→ **Exercise**: Return the complete listing that follows, with each line reproduced exactly.

→ **Recorded data**:
>> BEGIN
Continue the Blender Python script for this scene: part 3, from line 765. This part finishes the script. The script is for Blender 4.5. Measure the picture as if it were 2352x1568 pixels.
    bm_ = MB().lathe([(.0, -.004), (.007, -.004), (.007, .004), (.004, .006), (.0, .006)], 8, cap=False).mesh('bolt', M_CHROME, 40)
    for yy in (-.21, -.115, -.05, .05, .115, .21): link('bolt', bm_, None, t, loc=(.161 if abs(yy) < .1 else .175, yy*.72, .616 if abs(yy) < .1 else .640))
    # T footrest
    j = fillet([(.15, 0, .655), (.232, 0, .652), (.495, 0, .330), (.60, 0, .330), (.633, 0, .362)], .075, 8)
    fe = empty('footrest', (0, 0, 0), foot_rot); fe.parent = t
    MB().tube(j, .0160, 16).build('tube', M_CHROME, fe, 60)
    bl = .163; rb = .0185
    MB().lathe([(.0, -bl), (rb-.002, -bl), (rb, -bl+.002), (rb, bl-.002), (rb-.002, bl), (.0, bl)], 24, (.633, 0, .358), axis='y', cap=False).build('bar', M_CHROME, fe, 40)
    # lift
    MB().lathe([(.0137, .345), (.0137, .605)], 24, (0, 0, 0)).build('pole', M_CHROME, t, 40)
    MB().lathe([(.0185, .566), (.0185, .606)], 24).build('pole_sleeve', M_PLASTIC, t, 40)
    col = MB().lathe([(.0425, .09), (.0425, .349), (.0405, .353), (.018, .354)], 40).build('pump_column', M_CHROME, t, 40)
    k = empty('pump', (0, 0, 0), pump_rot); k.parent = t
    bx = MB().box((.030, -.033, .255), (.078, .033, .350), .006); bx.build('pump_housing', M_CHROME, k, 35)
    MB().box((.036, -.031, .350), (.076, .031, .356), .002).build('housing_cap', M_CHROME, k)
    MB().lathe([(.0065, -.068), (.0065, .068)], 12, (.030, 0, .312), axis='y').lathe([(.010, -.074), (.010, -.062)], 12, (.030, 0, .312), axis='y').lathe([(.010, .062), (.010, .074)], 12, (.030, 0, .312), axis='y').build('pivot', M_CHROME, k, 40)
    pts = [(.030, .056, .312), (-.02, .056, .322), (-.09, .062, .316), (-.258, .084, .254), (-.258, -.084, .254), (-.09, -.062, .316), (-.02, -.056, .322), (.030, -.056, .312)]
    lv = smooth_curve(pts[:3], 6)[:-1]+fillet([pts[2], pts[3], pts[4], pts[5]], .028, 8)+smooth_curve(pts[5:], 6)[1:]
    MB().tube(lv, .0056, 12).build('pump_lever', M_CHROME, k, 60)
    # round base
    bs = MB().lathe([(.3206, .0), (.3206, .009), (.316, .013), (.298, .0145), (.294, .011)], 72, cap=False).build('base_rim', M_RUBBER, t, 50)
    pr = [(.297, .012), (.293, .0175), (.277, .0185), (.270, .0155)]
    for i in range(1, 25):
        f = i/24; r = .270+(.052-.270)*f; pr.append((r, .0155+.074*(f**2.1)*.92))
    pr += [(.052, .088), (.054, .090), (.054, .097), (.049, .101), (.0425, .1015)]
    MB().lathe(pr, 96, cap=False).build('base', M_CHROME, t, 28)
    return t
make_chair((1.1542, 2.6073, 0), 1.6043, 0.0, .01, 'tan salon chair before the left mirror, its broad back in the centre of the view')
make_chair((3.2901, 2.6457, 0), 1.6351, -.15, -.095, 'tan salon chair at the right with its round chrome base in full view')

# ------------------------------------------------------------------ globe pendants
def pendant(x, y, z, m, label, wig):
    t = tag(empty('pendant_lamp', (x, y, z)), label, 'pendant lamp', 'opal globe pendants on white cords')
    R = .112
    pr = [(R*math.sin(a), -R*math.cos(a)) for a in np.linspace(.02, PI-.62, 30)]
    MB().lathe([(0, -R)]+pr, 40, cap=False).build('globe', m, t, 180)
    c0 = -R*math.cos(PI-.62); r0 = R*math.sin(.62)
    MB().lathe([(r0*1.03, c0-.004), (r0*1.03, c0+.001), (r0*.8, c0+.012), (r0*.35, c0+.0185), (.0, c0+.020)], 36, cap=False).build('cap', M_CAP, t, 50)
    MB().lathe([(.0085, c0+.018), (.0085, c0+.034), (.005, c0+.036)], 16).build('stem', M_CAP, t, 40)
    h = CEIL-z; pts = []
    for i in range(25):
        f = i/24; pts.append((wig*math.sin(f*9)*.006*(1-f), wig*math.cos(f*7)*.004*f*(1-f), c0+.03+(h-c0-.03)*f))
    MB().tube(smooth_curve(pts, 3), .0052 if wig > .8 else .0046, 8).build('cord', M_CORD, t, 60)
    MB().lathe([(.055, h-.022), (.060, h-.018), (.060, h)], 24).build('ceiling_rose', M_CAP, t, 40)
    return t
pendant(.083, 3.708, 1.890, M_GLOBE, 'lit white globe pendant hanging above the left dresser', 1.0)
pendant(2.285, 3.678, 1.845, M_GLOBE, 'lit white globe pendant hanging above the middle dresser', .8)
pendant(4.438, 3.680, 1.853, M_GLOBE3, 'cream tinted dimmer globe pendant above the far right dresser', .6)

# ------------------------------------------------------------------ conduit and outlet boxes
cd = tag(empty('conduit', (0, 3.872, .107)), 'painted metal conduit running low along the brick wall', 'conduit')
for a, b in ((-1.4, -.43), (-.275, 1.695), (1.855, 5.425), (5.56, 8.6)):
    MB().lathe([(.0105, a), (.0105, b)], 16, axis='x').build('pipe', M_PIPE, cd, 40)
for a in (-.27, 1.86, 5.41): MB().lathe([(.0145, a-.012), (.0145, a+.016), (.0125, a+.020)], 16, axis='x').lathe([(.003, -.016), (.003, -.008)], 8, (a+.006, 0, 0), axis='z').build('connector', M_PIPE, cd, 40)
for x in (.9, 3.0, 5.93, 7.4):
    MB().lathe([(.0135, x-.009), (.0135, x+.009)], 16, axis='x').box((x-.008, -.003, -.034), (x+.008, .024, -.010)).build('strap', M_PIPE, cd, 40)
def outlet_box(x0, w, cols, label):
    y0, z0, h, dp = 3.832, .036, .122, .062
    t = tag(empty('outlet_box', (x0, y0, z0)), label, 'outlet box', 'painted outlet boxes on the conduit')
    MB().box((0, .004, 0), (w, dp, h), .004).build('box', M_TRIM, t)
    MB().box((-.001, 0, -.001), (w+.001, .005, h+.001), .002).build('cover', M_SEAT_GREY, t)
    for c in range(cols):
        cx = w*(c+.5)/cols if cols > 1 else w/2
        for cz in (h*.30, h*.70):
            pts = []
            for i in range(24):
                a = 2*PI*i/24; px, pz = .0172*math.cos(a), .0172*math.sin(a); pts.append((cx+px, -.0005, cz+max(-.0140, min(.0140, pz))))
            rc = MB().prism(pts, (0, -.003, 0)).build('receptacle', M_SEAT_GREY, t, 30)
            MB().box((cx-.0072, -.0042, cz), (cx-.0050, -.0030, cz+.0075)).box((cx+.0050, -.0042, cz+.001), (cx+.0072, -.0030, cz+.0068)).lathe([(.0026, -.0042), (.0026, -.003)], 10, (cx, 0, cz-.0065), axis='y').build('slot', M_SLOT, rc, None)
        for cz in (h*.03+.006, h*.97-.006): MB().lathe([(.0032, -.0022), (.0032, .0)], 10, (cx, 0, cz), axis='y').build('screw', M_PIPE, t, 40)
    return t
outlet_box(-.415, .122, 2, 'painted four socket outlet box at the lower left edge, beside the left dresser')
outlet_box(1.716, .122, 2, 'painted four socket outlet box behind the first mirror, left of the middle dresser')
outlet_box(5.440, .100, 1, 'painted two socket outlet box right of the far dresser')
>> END
→ **Finished exercise**:
Continue the Blender Python script for this scene: part 3, from line 765. This part finishes the script. The script is for Blender 4.5. Measure the picture as if it were 2352x1568 pixels.
    bm_ = MB().lathe([(.0, -.004), (.007, -.004), (.007, .004), (.004, .006), (.0, .006)], 8, cap=False).mesh('bolt', M_CHROME, 40)
    for yy in (-.21, -.115, -.05, .05, .115, .21): link('bolt', bm_, None, t, loc=(.161 if abs(yy) < .1 else .175, yy*.72, .616 if abs(yy) < .1 else .640))
    # T footrest
    j = fillet([(.15, 0, .655), (.232, 0, .652), (.495, 0, .330), (.60, 0, .330), (.633, 0, .362)], .075, 8)
    fe = empty('footrest', (0, 0, 0), foot_rot); fe.parent = t
    MB().tube(j, .0160, 16).build('tube', M_CHROME, fe, 60)
    bl = .163; rb = .0185
    MB().lathe([(.0, -bl), (rb-.002, -bl), (rb, -bl+.002), (rb, bl-.002), (rb-.002, bl), (.0, bl)], 24, (.633, 0, .358), axis='y', cap=False).build('bar', M_CHROME, fe, 40)
    # lift
    MB().lathe([(.0137, .345), (.0137, .605)], 24, (0, 0, 0)).build('pole', M_CHROME, t, 40)
    MB().lathe([(.0185, .566), (.0185, .606)], 24).build('pole_sleeve', M_PLASTIC, t, 40)
    col = MB().lathe([(.0425, .09), (.0425, .349), (.0405, .353), (.018, .354)], 40).build('pump_column', M_CHROME, t, 40)
    k = empty('pump', (0, 0, 0), pump_rot); k.parent = t
    bx = MB().box((.030, -.033, .255), (.078, .033, .350), .006); bx.build('pump_housing', M_CHROME, k, 35)
    MB().box((.036, -.031, .350), (.076, .031, .356), .002).build('housing_cap', M_CHROME, k)
    MB().lathe([(.0065, -.068), (.0065, .068)], 12, (.030, 0, .312), axis='y').lathe([(.010, -.074), (.010, -.062)], 12, (.030, 0, .312), axis='y').lathe([(.010, .062), (.010, .074)], 12, (.030, 0, .312), axis='y').build('pivot', M_CHROME, k, 40)
    pts = [(.030, .056, .312), (-.02, .056, .322), (-.09, .062, .316), (-.258, .084, .254), (-.258, -.084, .254), (-.09, -.062, .316), (-.02, -.056, .322), (.030, -.056, .312)]
    lv = smooth_curve(pts[:3], 6)[:-1]+fillet([pts[2], pts[3], pts[4], pts[5]], .028, 8)+smooth_curve(pts[5:], 6)[1:]
    MB().tube(lv, .0056, 12).build('pump_lever', M_CHROME, k, 60)
    # round base
    bs = MB().lathe([(.3206, .0), (.3206, .009), (.316, .013), (.298, .0145), (.294, .011)], 72, cap=False).build('base_rim', M_RUBBER, t, 50)
    pr = [(.297, .012), (.293, .0175), (.277, .0185), (.270, .0155)]
    for i in range(1, 25):
        f = i/24; r = .270+(.052-.270)*f; pr.append((r, .0155+.074*(f**2.1)*.92))
    pr += [(.052, .088), (.054, .090), (.054, .097), (.049, .101), (.0425, .1015)]
    MB().lathe(pr, 96, cap=False).build('base', M_CHROME, t, 28)
    return t
make_chair((1.1542, 2.6073, 0), 1.6043, 0.0, .01, 'tan salon chair before the left mirror, its broad back in the centre of the view')
make_chair((3.2901, 2.6457, 0), 1.6351, -.15, -.095, 'tan salon chair at the right with its round chrome base in full view')

# ------------------------------------------------------------------ globe pendants
def pendant(x, y, z, m, label, wig):
    t = tag(empty('pendant_lamp', (x, y, z)), label, 'pendant lamp', 'opal globe pendants on white cords')
    R = .112
    pr = [(R*math.sin(a), -R*math.cos(a)) for a in np.linspace(.02, PI-.62, 30)]
    MB().lathe([(0, -R)]+pr, 40, cap=False).build('globe', m, t, 180)
    c0 = -R*math.cos(PI-.62); r0 = R*math.sin(.62)
    MB().lathe([(r0*1.03, c0-.004), (r0*1.03, c0+.001), (r0*.8, c0+.012), (r0*.35, c0+.0185), (.0, c0+.020)], 36, cap=False).build('cap', M_CAP, t, 50)
    MB().lathe([(.0085, c0+.018), (.0085, c0+.034), (.005, c0+.036)], 16).build('stem', M_CAP, t, 40)
    h = CEIL-z; pts = []
    for i in range(25):
        f = i/24; pts.append((wig*math.sin(f*9)*.006*(1-f), wig*math.cos(f*7)*.004*f*(1-f), c0+.03+(h-c0-.03)*f))
    MB().tube(smooth_curve(pts, 3), .0052 if wig > .8 else .0046, 8).build('cord', M_CORD, t, 60)
    MB().lathe([(.055, h-.022), (.060, h-.018), (.060, h)], 24).build('ceiling_rose', M_CAP, t, 40)
    return t
pendant(.083, 3.708, 1.890, M_GLOBE, 'lit white globe pendant hanging above the left dresser', 1.0)
pendant(2.285, 3.678, 1.845, M_GLOBE, 'lit white globe pendant hanging above the middle dresser', .8)
pendant(4.438, 3.680, 1.853, M_GLOBE3, 'cream tinted dimmer globe pendant above the far right dresser', .6)

# ------------------------------------------------------------------ conduit and outlet boxes
cd = tag(empty('conduit', (0, 3.872, .107)), 'painted metal conduit running low along the brick wall', 'conduit')
for a, b in ((-1.4, -.43), (-.275, 1.695), (1.855, 5.425), (5.56, 8.6)):
    MB().lathe([(.0105, a), (.0105, b)], 16, axis='x').build('pipe', M_PIPE, cd, 40)
for a in (-.27, 1.86, 5.41): MB().lathe([(.0145, a-.012), (.0145, a+.016), (.0125, a+.020)], 16, axis='x').lathe([(.003, -.016), (.003, -.008)], 8, (a+.006, 0, 0), axis='z').build('connector', M_PIPE, cd, 40)
for x in (.9, 3.0, 5.93, 7.4):
    MB().lathe([(.0135, x-.009), (.0135, x+.009)], 16, axis='x').box((x-.008, -.003, -.034), (x+.008, .024, -.010)).build('strap', M_PIPE, cd, 40)
def outlet_box(x0, w, cols, label):
    y0, z0, h, dp = 3.832, .036, .122, .062
    t = tag(empty('outlet_box', (x0, y0, z0)), label, 'outlet box', 'painted outlet boxes on the conduit')
    MB().box((0, .004, 0), (w, dp, h), .004).build('box', M_TRIM, t)
    MB().box((-.001, 0, -.001), (w+.001, .005, h+.001), .002).build('cover', M_SEAT_GREY, t)
    for c in range(cols):
        cx = w*(c+.5)/cols if cols > 1 else w/2
        for cz in (h*.30, h*.70):
            pts = []
            for i in range(24):
                a = 2*PI*i/24; px, pz = .0172*math.cos(a), .0172*math.sin(a); pts.append((cx+px, -.0005, cz+max(-.0140, min(.0140, pz))))
            rc = MB().prism(pts, (0, -.003, 0)).build('receptacle', M_SEAT_GREY, t, 30)
            MB().box((cx-.0072, -.0042, cz), (cx-.0050, -.0030, cz+.0075)).box((cx+.0050, -.0042, cz+.001), (cx+.0072, -.0030, cz+.0068)).lathe([(.0026, -.0042), (.0026, -.003)], 10, (cx, 0, cz-.0065), axis='y').build('slot', M_SLOT, rc, None)
        for cz in (h*.03+.006, h*.97-.006): MB().lathe([(.0032, -.0022), (.0032, .0)], 10, (cx, 0, cz), axis='y').build('screw', M_PIPE, t, 40)
    return t
outlet_box(-.415, .122, 2, 'painted four socket outlet box at the lower left edge, beside the left dresser')
outlet_box(1.716, .122, 2, 'painted four socket outlet box behind the first mirror, left of the middle dresser')
outlet_box(5.440, .100, 1, 'painted two socket outlet box right of the far dresser')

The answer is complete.